Dal primo gennaio non possono più essere prodotti o messi in commercio gli shoppers non biodegradabili, mentre una normativa transitoria dà la possibilità ai supermercati e ai negozi di smaltire le scorte.
Sui giornali in questi giorni leggo pareri differenti.
C’è chi dice che la “vita utile” dei sacchetti è breve rispetto alla “vita dannosa” quasi eterna (un sacchetto resta nell’ambiente da un minimo di 15 anni ad un massimo di 1.000).
I produttori di buste di plastica (UnionPlast) sostengono invece che:
• il divieto non è previsto da nessuna direttiva comunitaria
• il sacchetto non è un problema perché può essere riutilizzato
• il divieto obbliga il consumatore ad acquistare sacchi neri per la raccolta dei rifiuti
• il sacchetto di plastica una volta giunto in discarica, spesso viene separato dal contenuto e recuperato in energia o riciclato.

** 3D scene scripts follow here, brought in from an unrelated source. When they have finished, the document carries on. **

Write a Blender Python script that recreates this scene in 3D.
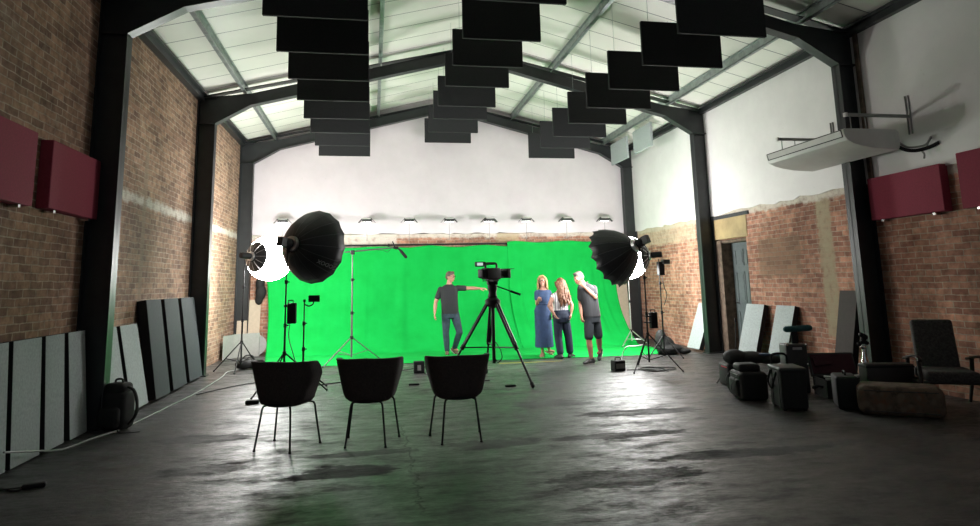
import bpy, bmesh, math, random
from mathutils import Vector, Matrix, Euler
random.seed(7)
PI = math.pi
R = math.radians
for o in list(bpy.data.objects): bpy.data.objects.remove(o)
sc = bpy.context.scene
COL = sc.collection

# ------------------------------------------------------------------ camera, world, exposure
yaw, pitch, roll, F = 0.1819, 0.1562, -0.0232, 644.36
fw = Vector((math.sin(yaw)*math.cos(pitch), math.cos(yaw)*math.cos(pitch), math.sin(pitch)))
rt = Vector((math.cos(yaw), -math.sin(yaw), 0)); up = rt.cross(fw)
rt2 = rt*math.cos(roll)+up*math.sin(roll); up2 = -rt*math.sin(roll)+up*math.cos(roll)
cd = bpy.data.cameras.new('camera'); cam = bpy.data.objects.new('camera', cd); COL.objects.link(cam)
m3 = Matrix((rt2, up2, -fw)).transposed()
cam.matrix_world = Matrix.Translation((0, 0, 1.5)) @ m3.to_4x4()
cd.sensor_fit = 'HORIZONTAL'; cd.sensor_width = 36; cd.lens = F/980*36
cd.shift_x = 0.0; cd.shift_y = -(263-181.9)/980
cd.clip_start = .05; cd.clip_end = 200
sc.camera = cam
w = bpy.data.worlds.new('world'); sc.world = w; w.use_nodes = True
w.node_tree.nodes['Background'].inputs[0].default_value = (.8, .9, 1, 1)
w.node_tree.nodes['Background'].inputs[1].default_value = 0.15
vs = sc.view_settings; vs.view_transform = 'Standard'; vs.look = 'None'; vs.gamma = 1; vs.use_curve_mapping = False
vs.exposure = 0.22
E_LANTERN, E_SOFT, E_FLOOD = 62.0, 34.0, 1.5

# ------------------------------------------------------------------ room measures
XL, XR, YB, YF = -3.22, 7.02, 16.62, -1.2
XC = 1.9
def under(x):                      # underside of the rafters
    return 4.93+.261*((x+2.28) if x < XC else (2*XC+2.28-x))
def roofz(x): return under(x)+.45

# ------------------------------------------------------------------ materials
def newmat(name):
    m = bpy.data.materials.new(name); m.use_nodes = True
    nt = m.node_tree; b = nt.nodes['Principled BSDF']
    return m, nt, b
def N(nt, t, **kw):
    n = nt.nodes.new(t)
    for k, v in kw.items(): setattr(n, k, v)
    return n
def ramp(nt, fac, stops):
    r = N(nt, 'ShaderNodeValToRGB'); e = r.color_ramp.elements
    while len(e) < len(stops): e.new(.5)
    for i, (p, c) in enumerate(stops):
        e[i].position = p; e[i].color = (c[0], c[1], c[2], 1) if hasattr(c, '__len__') else (c, c, c, 1)
    nt.links.new(fac, r.inputs[0]); return r.outputs[0]
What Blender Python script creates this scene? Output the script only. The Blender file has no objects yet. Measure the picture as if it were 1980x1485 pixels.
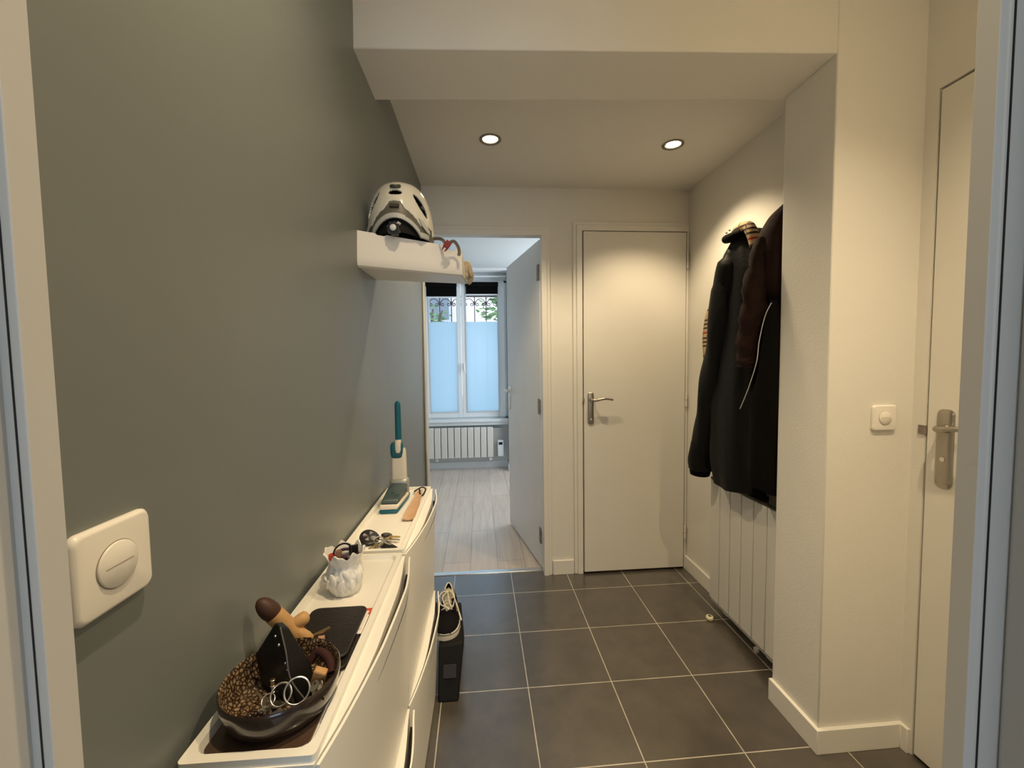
import bpy, math, random
from mathutils import Vector, Matrix
random.seed(7)
S = bpy.context.scene
COL = S.collection
PI = math.pi

# ------------------------------------------------------------------ camera
F_PX = 802.5
R_ = Vector((0.9967538, -0.0793906, -0.01337898))
U_ = Vector((0.01777472, 0.05492272, 0.99833239))
F_ = Vector((0.07852339, 0.99532941, -0.05615558))
cd = bpy.data.cameras.new('camera'); cam = bpy.data.objects.new('camera', cd); COL.objects.link(cam)
cd.sensor_fit = 'HORIZONTAL'; cd.sensor_width = 36.0; cd.lens = F_PX / 1980 * 36.0
cd.clip_start = 0.02
m = Matrix(((R_.x, U_.x, -F_.x, 0), (R_.y, U_.y, -F_.y, 0), (R_.z, U_.z, -F_.z, 1.2338), (0, 0, 0, 1)))
cam.matrix_world = m
S.camera = cam
S.view_settings.view_transform = 'Standard'
S.view_settings.look = 'None'
S.view_settings.exposure = 0.0
S.view_settings.gamma = 1.0
S.view_settings.use_curve_mapping = False

# ------------------------------------------------------------------ world
w = bpy.data.worlds.new('world'); S.world = w; w.use_nodes = True
nt = w.node_tree; bg = nt.nodes['Background']
tc = nt.nodes.new('ShaderNodeTexCoord'); sp = nt.nodes.new('ShaderNodeSeparateXYZ'); cr = nt.nodes.new('ShaderNodeValToRGB')
nt.links.new(tc.outputs['Generated'], sp.inputs[0]); nt.links.new(sp.outputs['Z'], cr.inputs[0]); nt.links.new(cr.outputs[0], bg.inputs[0])
cr.color_ramp.elements[0].position = 0.0; cr.color_ramp.elements[0].color = (.80, .88, 1, 1)
cr.color_ramp.elements[1].position = 0.6; cr.color_ramp.elements[1].color = (.58, .78, 1, 1)
bg.inputs[1].default_value = 2.0

# ------------------------------------------------------------------ lights
WARM = (1.0, .79, .50)
def spot(name, loc, power, angle=118, blend=.45, r=.022, aim=(0, 0, -1)):
    l = bpy.data.lights.new(name, 'SPOT'); l.energy = power; l.color = WARM; l.spot_size = math.radians(angle)
    l.spot_blend = blend; l.shadow_soft_size = r
    o = bpy.data.objects.new(name, l); COL.objects.link(o); o.location = loc
    o.rotation_euler = Vector(aim).to_track_quat('-Z', 'Y').to_euler()
    return o
spot('spot_light', (0.065, 1.824, 2.162), 32, 116, .6)
spot('spot_light', (0.87, 1.824, 2.162), 32, 116, .6)
spot('spot_light', (0.10, 0.46, 2.455), 60, 118, 1)
spot('spot_light', (0.88, 0.46, 2.455), 82, 108, 1)
def area(name, loc, sx, sy, power, col, d):
    l = bpy.data.lights.new(name, 'AREA'); l.shape = 'RECTANGLE'; l.size = sx; l.size_y = sy; l.energy = power; l.color = col
    o = bpy.data.objects.new(name, l); COL.objects.link(o); o.location = loc
    o.rotation_euler = Vector(d).to_track_quat('-Z', 'Y').to_euler(); return o
area('window_daylight', (0.2, -2.35, 1.5), 1.3, 1.2, 22, (.66, .82, 1), (0, 1, 0))
area('added_bedroom_fill', (1.27, 3.9, 1.4), 1.1, 1.3, 32, (.88, .94, 1), (-1, 0, 0))  # added fill lamp brightening the bedroom, no window on that wall
portal = area('window_portal', (-.15, 5.0, 1.35), 1.0, 1.6, 1, (1, 1, 1), (0, -1, 0)); portal.data.cycles.is_portal = True

# ------------------------------------------------------------------ materials
def mat(name, col, rough=.5, metal=0, noise=0, nscale=30, bump=0, bscale=200, coat=0, trans=0, ior=1.45, alpha=1, sheen=0, spec=.5):
    m = bpy.data.materials.new(name); m.use_nodes = True; n = m.node_tree; b = n.nodes['Principled BSDF']
    b.inputs['Base Color'].default_value = (*col, 1); b.inputs['Roughness'].default_value = rough
    b.inputs['Metallic'].default_value = metal; b.inputs['Coat Weight'].default_value = coat
    b.inputs['Transmission Weight'].default_value = trans; b.inputs['IOR'].default_value = ior
    b.inputs['Alpha'].default_value = alpha; b.inputs['Sheen Weight'].default_value = sheen
    b.inputs['Specular IOR Level'].default_value = spec
    t = n.nodes.new('ShaderNodeTexCoord')
    if noise:
        x = n.nodes.new('ShaderNodeTexNoise'); x.inputs['Scale'].default_value = nscale; x.inputs['Detail'].default_value = 4
        n.links.new(t.outputs['Object'], x.inputs['Vector'])
        mr = n.nodes.new('ShaderNodeMapRange'); mr.inputs[3].default_value = 1 - noise; mr.inputs[4].default_value = 1 + noise
        n.links.new(x.outputs[0], mr.inputs[0])
        mx = n.nodes.new('ShaderNodeVectorMath'); mx.operation = 'SCALE'; mx.inputs[0].default_value = col
        n.links.new(mr.outputs[0], mx.inputs['Scale']); n.links.new(mx.outputs[0], b.inputs['Base Color'])
    if bump:
        x = n.nodes.new('ShaderNodeTexNoise'); x.inputs['Scale'].default_value = bscale; x.inputs['Detail'].default_value = 3
        n.links.new(t.outputs['Object'], x.inputs['Vector'])
        bp = n.nodes.new('ShaderNodeBump'); bp.inputs['Strength'].default_value = bump; bp.inputs['Distance'].default_value = .002
        n.links.new(x.outputs[0], bp.inputs['Height']); n.links.new(bp.outputs[0], b.inputs['Normal'])
    return m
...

• Le bio-shopper hanno performance minori perché si rompono più facilmente.
Mi domando se in qualche modo questa iniziativa si può tradurre in un risparmio per noi consumatori (che a questo punto dobbiamo utilizzare borse di tela o altri mezzi alternativi al sacchetto, scegliendo accuratamente qualcosa che consenta di essere riutilizzato più e più volte visto anche la differenza di prezzo – dai 3 ai 5€ per la borsa di tela, contro i 0,05€ del sacchetto di plastica, per non parlare di altri contenitori sempre in plastica che hanno un costo superiore ai 5€) o sia solo uno specchio per le allodole a favore dei produttori di queste “bio-shopper”.